The district court below engaged in the same separation of the wheat from the chaff in adopting its statement of uncontroverted facts. At the beginning of the summary judgment hearing, the district court stated, "I will advise you that I have read everything you submitted and the complete file." Later, in rendering its ruling from the bench, the district court repeated that it had considered the entire file in preparation and stated:
"I have looked at the defendant's motion for summary judgment and the uncontroverted facts that were submitted as part of that memorandum and I would note that there is - those facts are not controverted. Now there is some explanations on some of the points that were made. All the responses are uncontroverted but there are some, yes, but answers that say here are some additional comments or facts or opinions about what they mean."

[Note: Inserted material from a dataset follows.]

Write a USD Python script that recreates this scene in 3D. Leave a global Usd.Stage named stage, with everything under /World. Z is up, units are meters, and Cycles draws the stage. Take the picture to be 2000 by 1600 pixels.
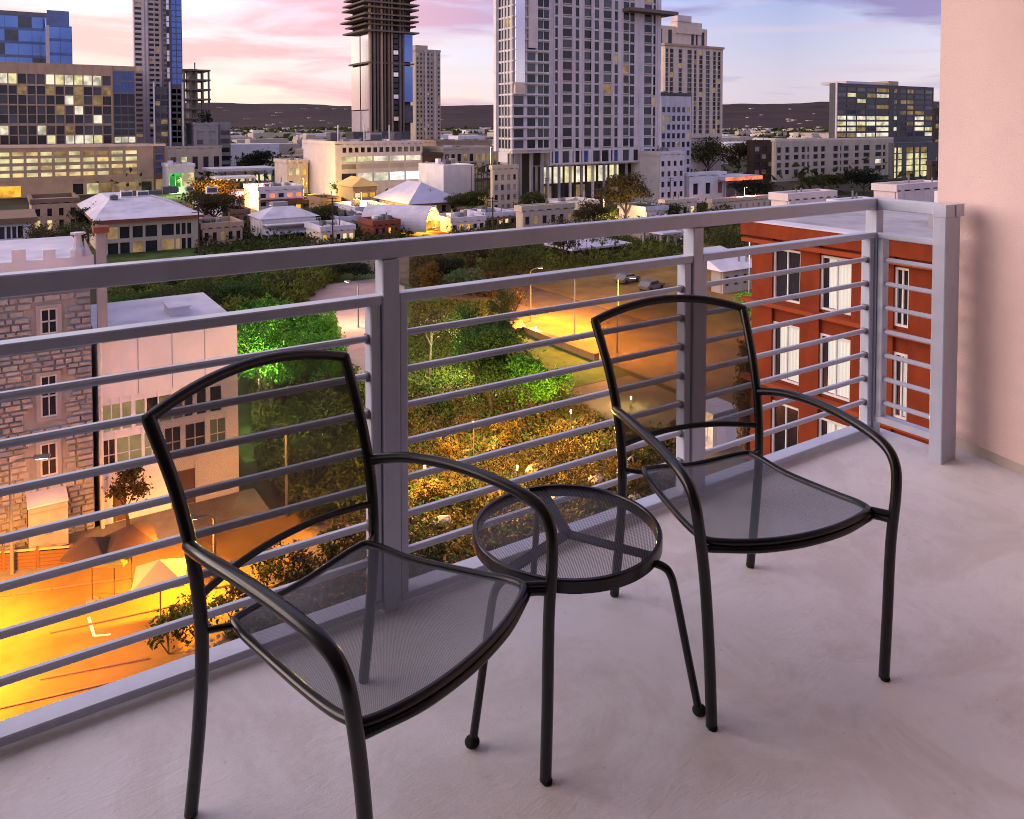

Simmons argues the district court failed to consider the 17 additional facts he claimed were uncontroverted. He contends we should deem all his facts uncontroverted 6

since he is the nonmoving party in the summary judgment proceedings and so is entitled to a reasonable inference of facts viewed in his favor. Simmons does not cite any authority in support of this statement. We agree with the district court that Simmons is encouraging the court to adopt his "yes-but" statement of facts as uncontroverted facts. A party opposing summary judgment must produce "something of evidentiary value." Kastner v. Blue Cross & Blue Shield of Kansas, Inc., 21 Kan. App. 2d 16, Syl.